Da questi due romanzi si arriva, per lenta evoluzione, alla letteratura novecentesca di William Faulkner ed Ernest Hemingway, scrittori molto diversi ma egualmente importanti.

Il primo fu uno stilista della lingua paragonabile agli europei Marcel Proust, James Joyce e Virginia Woolf. Il modernismo sperimentalista e lo spessore psicologico rendono i suoi romanzi estremamente complessi e ricchi di pathos.

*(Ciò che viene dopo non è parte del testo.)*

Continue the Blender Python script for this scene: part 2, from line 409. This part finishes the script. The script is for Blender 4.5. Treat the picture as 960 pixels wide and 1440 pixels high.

Hemingway invece gli si oppone con uno stile asciutto, conciso e minimalista, scarno ma ad un tempo incisivo come pochi. Fernanda Pivano, sua grande ammiratrice e traduttrice, definì il suo stile «Agile e scattante come una gazzella, semplice come solo quello dei grandi, in grado di arrivare a chiunque», capace di svelare profondissime verità in frasi di tre parole. Mi tornano alla mente le temperature di romanzi come “Il vecchio e il mare“, “Per chi suona la campana“, “Addio alle armi” e “I quarantanove racconti“, in possesso di una architettura narrativa perfetta. Veri capolavori capaci di entusiasmarmi, sembra quasi che Hemingway sia lì con te mentre leggi e ti aiuti a sfogliare le pagine. Tale, tanta e intensa è la sua presenza nelle sue storie che si fa fatica a credere sia morto 54 anni fa. Morì suicida come London, il 2 luglio del 1961. Due cartucce esplose dal suo caro fucile gli squarciarono la testa.

 

Questa breve navigazione nella “mia” letteratura americana arriva a toccare anche gli artisti della ‘Beat Generation’, Jack Kerouac su tutti. Un geniale scrittore maledetto, un’artista dedito a solenni sbronze che, con una penna tra le dita, anche da ubriaco riusciva a deliziare. Nacque nel 1922 e pertanto apparteneva a quella generazione che visse la grande crisi economica del ’29 e la Seconda Guerra Mondiale. “On the road“, il suo capolavoro, divenne il manifesto della Beat Generation e tutti gli scrittori che vennero dopo trovarono ispirazione nella sua “prosa spontanea”. Al di là di tutto, questo precursore, mi colpì per l’accento che pose sulla riflessione esistenziale e la dimensione del viaggio (poiché anche la vita di ciascuno è un viaggio); svelare l’enigmaticità dell’esistenza è considerata dallo scrittore la sola attività importante a questo mondo. Mi affascinò l’intento di Kerouac di entrare nelle pieghe dell’esistenza e cercare di comprenderla tramite lo strumento ottico della letteratura. D’altra parte è la missione che ogni artista tenta di compiere: disoccultare quello che resta celato agli occhi del corpo.